A women’s soccer match in Wales will kick off next year’s Olympics program a full two days before the flame is lit in London for “the greatest show on Earth.”
The competition schedule with dates, times and prices for the 19-day sporting extravaganza was published online (www.tickets.london2012.com) yesterday after years of planning and exactly a month before 6.6 million public tickets go on sale.
The very first event will be more about 200km away to the west at Cardiff’s Millennium Stadium, which hosts a preliminary match for the women’s soccer tournament on July 25.
While elite athletes around the world had their first look at the official timetable, ordinary citizens across the UK could start planning their own once-in-a-lifetime experience as spectators.
London’s first glimpse of Olympic action will be the unticketed men’s and women’s archery individual ranking round at Lord’s cricket ground on July 27, hours before the formal opening ceremony watched by an estimated global television audience of 4 billion.
The Games proper will start with a gunshot, if not heard around the world then at least opening the men’s 10m air pistol and women’s 10m air rifle shooting at the Royal Artillery Barracks on July 28.
Those events in southeast London are also set to provide the first of the Games’ 302 medals.
Prices ranged from a symbolic, but stratospheric £2,012 (US$3,233) for the best seat at the opening ceremony to £20.12 for the cheapest on the night.
The schedule lists more than 670 sessions at 34 venues in 26 sports, with about 2.5 million tickets priced at £20 or less and children enjoying a “pay your age” scheme.
Other events, such as the two marathons and cycling’s road races, will be free to watch.
“Publishing the Olympic sports competition schedule means that everyone — athletes, coaches, spectators, broadcasters and everybody who wants to be part of London 2012 can now start planning their Games,” said London Olympic Organising Committee chairman Sebastian Coe.
“Families up and down the country can now plan their summer of 2012,” the former Olympic champion said. “Our message to the public is clear — the superstars of 26 world sports are coming to the UK and you have the chance to say ‘I was there.’”
Cycling, with home medal hopes including 2008 triple champion Chris Hoy, athletics and aquatics look like being the most oversubscribed events.
The UK will hope to strike gold on the first weekend, with cyclists Mark Cavendish and 2008 Olympic champion Nicole Cooke in the men’s and women’s road races on July 28 and 29.
The men’s marathon, starting and finishing outside Queen Elizabeth II’s residence of Buckingham Palace, will set off on the final day, Aug. 12, after the women’s event on Aug. 5.
The marathon route passes many of the capital’s best-known landmarks, avoiding the main stadium in a deprived area of east London.
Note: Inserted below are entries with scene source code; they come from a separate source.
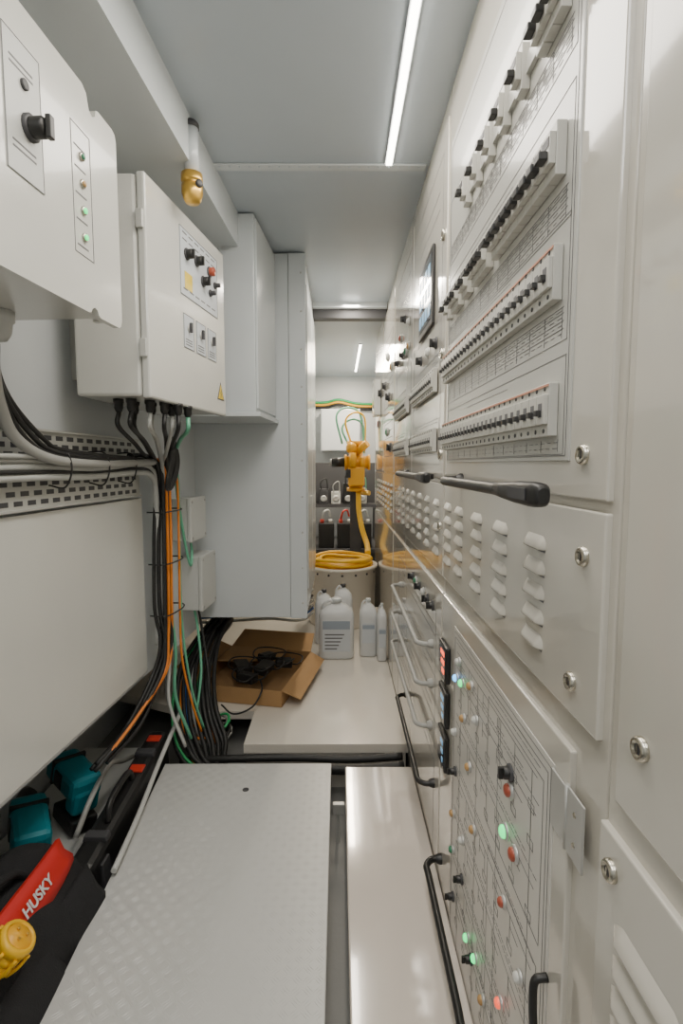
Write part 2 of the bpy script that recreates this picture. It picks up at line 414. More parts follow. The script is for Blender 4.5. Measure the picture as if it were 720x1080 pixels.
handle(1.56,2.25,.40,l1)
b=B(); S=rect(1.6,.15,2.6,.95)
for z in (.9,.77,.63,.5): S+=dashes(1.65,2.5,z,avg=.04)+[(1.6,z-.03,2.6,z-.03)]
lines(b,S,.002); fin(b,'printed_diagram',l1)
for i in range(6): lamp(1.65+i*.09,.955,['black','black','lwhite','black','lgreen0','black'][i],l1,.013)
# ---- fourth cabinet
Dc=thing('electrical_cabinet','grey switchgear cabinet at the end of the line-up','cabinet',(.53,3.65,0),'switchgear line-up')
b=B(); b.box(X+.008,2.90,0,.75,4.40,CE-.002,'panel',.003); fin(b,'body',Dc)
d1=rdoor(2.92,3.62,1.358,2.345,Dc,'upper_door');d2=rdoor(3.64,4.38,1.358,2.345,Dc,'upper_door')
rdoor(2.92,4.38,1.078,1.345,Dc,'louvred_door',louv=LOUV([3.05+.17*i for i in range(7)])); dl=rdoor(2.92,4.38,.1,1.03,Dc,'lower_door')
b=B(); S=[]
for z in (1.5,1.65,1.8,1.95,2.1): S+=rect(3.0,z-.05,3.5,z+.06)+dashes(3.0,3.5,z,avg=.05)
lines(b,S,.003); fin(b,'printed_diagram',d1)
for y,z,k in ((3.05,1.95,'lyel0'),(3.2,1.8,'black'),(3.3,1.6,'lgreen0'),(3.45,1.9,'black'),(3.1,1.5,'black'),(3.3,2.05,'lwhite')): lamp(y,z,k,d1,.022)
for y,z,k in ((3.8,1.9,'black'),(4.0,1.7,'lred0'),(4.2,1.9,'black')): lamp(y,z,k,d2,.025)
b=B(); b.box(X-.05,3.8,1.75,X-.001,4.0,2.0,'cab',.006); fin(b,'control_box',d2,label='small pale grey control box')
# ---------------------------------------------------------------- white cover strip beside switchgear
t=thing('floor_cover','long glossy cream metal cover at foot of switchgear','cover',(.16,1.2,0))
b=B(); b.box(.025,-.6,.15,.298,2.07,.17,'strip',.005); b.box(.028,-.6,.0,.04,2.06,.149,'white'); fin(b,'cover_panel',t)
b=B(); b.box(-.022,1.84,.12,.02,1.86,.16,'steel',.002); b.box(-.01,1.855,.0,.0,1.9,.12,'steel'); fin(b,'bracket',t)
t=thing('floor_hatch','raised grey tread plate hatch over floor box','hatch',(-.36,1.2,0))
b=B()
P=[(-.60,.2),(-.03,.2),(-.03,2.045),(-.70,2.045)]
b.hexa([(*p,.18) for p in P]+[(*p,.2) for p in P],'check',.003)
i=b.mi('check'); sp=.026; r=0; y=.62
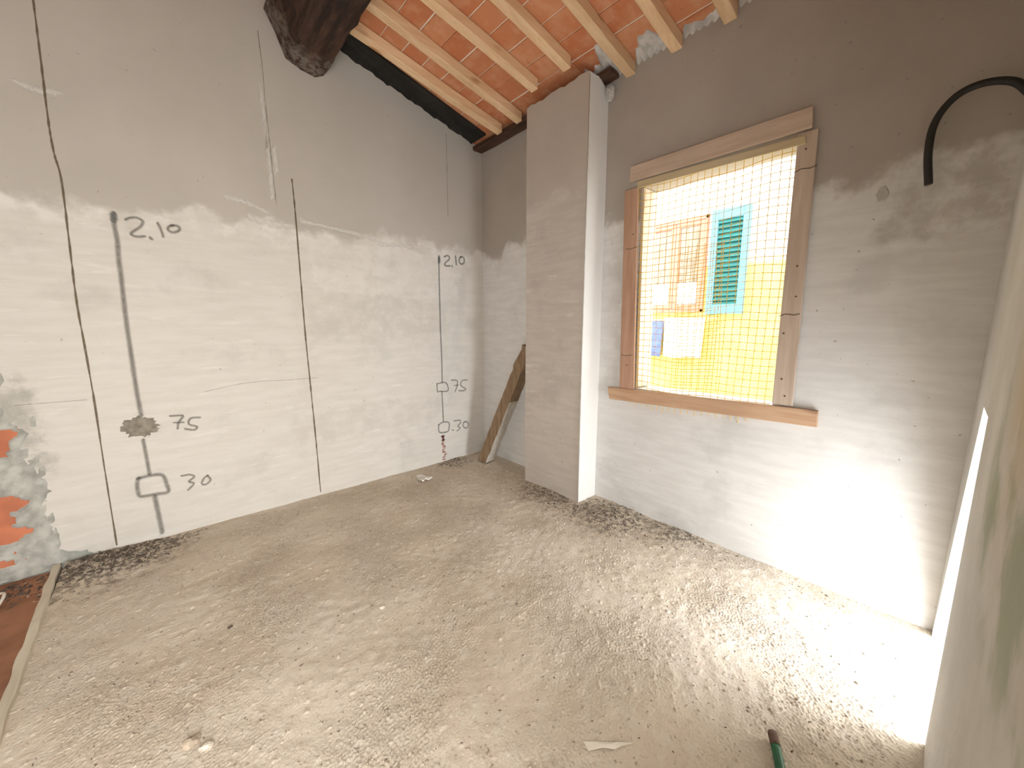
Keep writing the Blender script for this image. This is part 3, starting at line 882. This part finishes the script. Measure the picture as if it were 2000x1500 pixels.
for k in range(18):
    z = sz0+.15+k*(sz1-sz0-.30)/17
    V = [(NXF-.058, y, z-.030) for y in (s0+.085, s1-.085)]+[(NXF-.028, y, z+.022) for y in (s1-.085, s0+.085)]
    V += [(x+.007, y, z_+.004) for (x, y, z_) in V]
    npart(sh, obj('slat', V, [(0, 1, 2, 3), (7, 6, 5, 4), (0, 4, 5, 1), (1, 5, 6, 2), (2, 6, 7, 3), (3, 7, 4, 0)], M['green']))
v, f = box_vf(NXF-.017, NXF-.012, s0+.08, s1-.08, sz0+.1, sz1-.1)
npart(sh, obj('back_panel', v, f, M['green']))
def cloth(name, y0, y1, z0, z1, mat, skew, amp):
    ny, nz = 22, 16; V, F = [], []
    for j in range(nz+1):
        for i in range(ny+1):
            s_, t_ = i/ny, j/nz
            y = y0+(y1-y0)*s_+skew*t_*(1 if s_ < .5 else .2); z = z1+(z0-z1)*t_+.012*math.sin(s_*7)*t_
            V.append((NXF-.10+amp*math.sin(s_*11+t_*2), y, z))
    for j in range(nz):
        for i in range(ny):
            a = j*(ny+1)+i; F.append((a, a+1, a+ny+2, a+ny+1))
    o = obj(name, V, F, mat, None, True)
    md = o.modifiers.new('thickness', 'SOLIDIFY'); md.thickness = .006
    return o
thing(cloth('hanging_towel', -.715, -.300, 1.03, 1.58, plain('blue_cloth', (.13, .17, .42), .9, .15), .04, .010), 'blue cloth hanging under the salmon window across the alley', 'towel')
thing(cloth('hanging_sheet', -1.315, -.735, 1.04, 1.62, plain('white_cloth', (.80, .80, .78), .9, .02), .03, .012), 'white cloth hanging beside the blue one across the alley', 'sheet')
V, F = tube_vf([(NXF+.01, -1.44, 1.615), (NXF-.09, -1.44, 1.615), (NXF-.10, -1.42, 1.615), (NXF-.10, -.8, 1.60), (NXF-.10, -.22, 1.59), (NXF-.09, -.20, 1.59), (NXF+.01, -.20, 1.59)], .004, 6)
line = thing(obj('washing_line', V, F, plain('line_cord', (.8, .78, .7), .8)), 'thin cord carrying the cloths across the alley', 'line')

# ================================================================== things in the room
# rotten squared timber leaning in the recess
def timber():
    root = empty('leaning_timber', (-.21, -.30, 0))
    base = Vector((-.215, -.305, .012)); top = Vector((-.115, -.905, 1.30))
    ax = (top-base).normalized()
    u = Vector((1, .15, 0)); u = (u-ax*u.dot(ax)).normalized(); w = ax.cross(u)
    n = 26; L = (top-base).length
    V = []; hw, hh = .068, .058
    for i in range(n+1):
        p = base+ax*L*i/n
        for q, (a, c) in enumerate(((-1, -1), (0, -1.02), (1, -1), (1, 1), (0, 1.02), (-1, 1))):
            j = (.004 if i < n-5 else .010) if 0 < i else 0
            k = 1 - (.35*max(0, (i-n+4)/4) if q in (4, 5) else 0)
            V.append(p+u*(a*hw*k+random.uniform(-j, j))+w*(c*hh+random.uniform(-j, j)))
    # foot sits level on the floor
    for q in range(6):
        V[q] = V[q]-ax*((V[q].z-.004)/ax.z)
    F = []
    mats = []
    for i in range(n):
        for q in range(6):
            a = i*6; F.append((a+q, a+(q+1) % 6, a+6+(q+1) % 6, a+6+q)); mats.append(q)
    F += [tuple(range(6)), tuple(n*6+q for q in range(6))[::-1]]
    me = bpy.data.meshes.new('leaning_timber'); me.from_pydata([tuple(q) for q in V], [], F)
    me.materials.append(M['rotten']); me.materials.append(M['timber_pale'])
    for i, pol in enumerate(me.polygons):
        if i < len(mats) and i < 6*15 and mats[i] in PALE: pol.material_index = 1
    bm = bmesh.new(); bm.from_mesh(me); bmesh.ops.recalc_face_normals(bm, faces=bm.faces); bm.to_mesh(me); bm.free()
    bpy.data.objects.remove(root)
    return link('leaning_timber', me)
PALE = (0, 1)
thing(timber(), 'old rotten squared timber leaning in the shady recess behind the pier', 'timber')

# black hose end curling out of the right wall
P = spline([(-.10, YC+.002, 2.40), (-.085, -3.66, 2.485), (-.07, -3.575, 2.520), (-.06, -3.50, 2.500), (-.055, -3.452, 2.42), (-.055, -3.445, 2.30), (-.055, -3.462, 2.155)], 8)
hose = empty('black_hose', (-.10, YC, 2.40))
V, F = tube_vf([p-hose.location for p in P], .0145, 12, False)
M['hose'] = plain('black_polyethylene', (.022, .020, .018), .55, .2, 20, .4)
obj('hose_body', V, F, M['hose'], hose, True)
e1, e0 = P[-1]-hose.location, P[-2]-hose.location
d = (e1-e0).normalized()
V, F = tube_vf([e1, e1+d*.0005, e1-d*.02], [.0145, .0095, .0095], 12, False)
obj('hose_mouth', V, F, plain('hose_inside', (.10, .085, .07), .8), hose, True)
thing(hose, 'black plastic hose curling out of the top right corner', 'hose')

# green conduit stub on the floor
gp = [(-1.20, -3.342), (-1.29, -3.385), (-1.42, -3.44), (-1.62, -3.50), (-1.85, -3.54)]
gz = [.030, .024, .022, .02, .018]
P = spline([(x, y, fz(x, y)+z) for (x, y), z in zip(gp, gz)], 8)
green = empty('green_conduit', (-1.20, -3.342, 0))
rr = []
V, F = tube_vf([p-green.location for p in P[4:]], [.0155+.0012*(i % 2) for i in range(len(P)-4)], 12, True)
obj('conduit_body', V, F, plain('green_corrugated_plastic', (.012, .115, .045), .45, .15, 30, .4), green, True)
V, F = tube_vf([p-green.location for p in P[:5]], [.0165, .017, .0165, .0165, .0165], 12, True)
obj('taped_end', V, F, plain('brown_tape', (.16, .10, .075), .7, .2, 30), green, True)
thing(green, 'green plastic conduit with a brown taped end lying on the floor', 'conduit')

# torn strip of pale paper in the foreground
def scrap(name, pts, mat, th=.0012, lift=.006, fold=.006):
    """flat torn piece with its own thickness, lying slightly curled on the floor"""
    cx = sum(p[0] for p in pts)/len(pts); cy = sum(p[1] for p in pts)/len(pts)
    bm = bmesh.new()
    c = bm.verts.new((cx, cy, fz(cx, cy)+lift))
    vs = [bm.verts.new((x, y, fz(x, y)+lift*.6+fold*(k % 2))) for k, (x, y) in enumerate(pts)]
    for k in range(len(vs)): bm.faces.new((c, vs[k], vs[(k+1) % len(vs)]))
    bmesh.ops.recalc_face_normals(bm, faces=bm.faces)
    bmesh.ops.solidify(bm, geom=list(bm.faces), thickness=th)
    me = bpy.data.meshes.new(name); bm.to_mesh(me); bm.free()
    return link(name, me, mat)
M['paper'] = plain('torn_paper', (.84, .78, .68), .85, .04)
thing(scrap('paper_scrap', [(-1.737, -2.884), (-1.700, -2.915), (-1.665, -2.950), (-1.640, -2.972), (-1.600, -3.010), (-1.646, -2.985), (-1.672, -2.975), (-1.700, -2.945), (-1.750, -2.915)], M['paper'], lift=.009, fold=.0015),
      'torn pale paper strip lying in the foreground', 'paper')
thing(scrap('plaster_flake', [(-1.03, -.21), (-.985, -.235), (-.955, -.30), (-.93, -.355), (-.97, -.36), (-1.0, -.345), (-1.035, -.375), (-1.055, -.37), (-1.05, -.29)], plain('white_flake', (.80, .76, .70), .9), .010, .016, .012),
      'crumpled white flake on the floor near the left wall', 'flake')

# pale strip edging the screed, and a bent white cable beyond it
def strip():
    n = 46; V, F = [], []
    for i in range(n+1):
        y = -.02-2.30*i/n
        x = -3.437+.040*(-y)/1.0+.002*math.sin(i*.9)
        w = .019+.002*math.sin(i*1.4)+random.uniform(-.0015, .0015)
        z = .010+random.uniform(-.002, .002)
        V += [(x-w, y, -.034), (x-w*.9, y, z), (x+w*.9, y, z), (x+w, y, -.034)]
    for i in range(n):
        for k in range(3): F.append((4*i+k, 4*i+k+1, 4*i+k+5, 4*i+k+4))
    F += [(0, 1, 2, 3), (4*n+3, 4*n+2, 4*n+1, 4*n)]
    return obj('trim_1', V, F, M['threshold'])
struct(strip(), 'pale strip edging the screed at the lower left')
P = spline([(-3.70, -.30, -.02), (-3.62, -.27, .03), (-3.575, -.33, .045), (-3.60, -.47, .01), (-3.66, -.60, -.02)], 8)
V, F = tube_vf(P, .007, 8)
thing(obj('white_cable', V, F, plain('white_cable_sheath', (.75, .72, .63), .6), None, True), 'bent white cable at the left edge beyond the pale strip', 'cable')

# crumbs: too many and too small to count
def crumbs(name, spots, mat, label, parent=None):
    T4 = [Vector((1, 0, -.4)), Vector((-.5, .87, -.4)), Vector((-.5, -.87, -.4)), Vector((0, 0, .8)), Vector((.4, .5, .5))]
    F4 = [(0, 2, 1), (0, 1, 4), (1, 3, 4), (0, 4, 3), (1, 2, 3), (2, 0, 3)]
    V, F = [], []
    for (x, y, s, e) in spots:
        a = random.uniform(0, 6.3); ca, sa = math.cos(a), math.sin(a)
        z = fz(x, y) if x > -3.40 else -.035
        k = len(V)
        sx, sy, sz = s*e, s/math.sqrt(e), s*random.uniform(.35, .8)
        for q in T4:
            px, py = q.x*sx, q.y*sy
            V.append((x+px*ca-py*sa, y+px*sa+py*ca, z+(q.z+.25)*sz))
        F += [tuple(k+i for i in q) for q in F4]
    o = obj(name, V, F, mat)
    o['kind'] = 'stuff'; o['label'] = label; o['category'] = 'debris'
    return o
def cloud(n, cx, cy, sx, sy, s0, s1, e=1.8):
    out = []
    while len(out) < n:
        x, y = random.gauss(cx, sx), random.gauss(cy, sy)
        if -3.85 < x < -.012 and YC+.02 < y < -.012 and not (x > -.25 and -1.66 < y < -.96):
            out.append((x, y, random.uniform(s0, s1)*random.uniform(.5, 1), random.uniform(1, e)))
    return out
dark = plain('dark_crumbs', (.13, .105, .085), .95, .3, 40); light = plain('pale_crumbs', (.62, .55, .46), .95, .2, 40)
sand = plain('sandy_crumbs', (.42, .345, .265), .95, .25, 40)
crumbs('pier_sweepings', cloud(420, -.33, -1.45, .09, .22, .003, .012, 3)+cloud(420, -.20, -1.95, .12, .20, .003, .011, 3)+cloud(160, -.07, -2.4, .05, .25, .003, .009, 3),
       dark, 'dark sweepings heaped round the foot of the pier')
crumbs('corner_rubble', cloud(420, -3.25, -.14, .14, .10, .004, .018, 3)+cloud(200, -3.0, -.10, .14, .06, .004, .012, 3)+cloud(150, -3.6, -.15, .1, .08, .005, .018, 3),
       dark, 'dark rubble under the broken plaster at the left')
crumbs('corner_crumbs', cloud(150, -.50, -.06, .10, .05, .003, .010, 2), dark, 'dark crumbs under the broken chase near the corner')
crumbs('pale_crumbs', cloud(260, -.3, -1.6, .16, .35, .002, .008, 2.5)+cloud(120, -3.2, -.15, .2, .12, .003, .010, 3)
       + [(random.uniform(-3.35, -.05), random.uniform(-3.65, -.05), random.uniform(.0015, .006), random.uniform(1, 2)) for _ in range(900)],
       light, 'pale plaster crumbs scattered over the screed')
crumbs('sandy_crumbs', [(random.uniform(-3.35, -.05), random.uniform(-3.65, -.05), random.uniform(.002, .008), random.uniform(1, 2)) for _ in range(2600)],
       sand, 'sandy grit scattered over the screed')
crumbs('dark_grit', [(random.uniform(-3.35, -.05), random.uniform(-3.65, -.05), random.uniform(.0015, .0055), random.uniform(1, 3)) for _ in range(700)],
       dark, 'dark grit scattered over the screed')
# a few clods big enough to single out
for (x, y, s, lab, mt) in ((-2.83, -1.93, .028, 'brown earth clod on the screed at the lower left', sand), (-2.79, -1.98, .022, 'pale plaster clod beside the brown clod at the lower left', light),
                           (-2.02, -1.73, .016, 'small pale clod in the middle left of the floor', light), (-2.66, -1.35, .012, 'small dark pebble on the left of the floor', dark)):
    o = lump('clod', (x, y, fz(x, y)+s*.25), (s, s*.8, s*.5), mt, None, 2, .22)
    thing(o, lab, 'clod')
If Australia’s most successful Olympian Ian Thorpe succeeds in his plans for a comeback, his first appearance poolside in the wave-shaped aquatics center could be on July 29 for the initial 200m freestyle heats.
In athletics, towering Jamaican champion and world record holder Usain Bolt should be the big attraction in the 100m final in the early evening of Aug. 5.
Tickets go on sale from March 15 to April 26.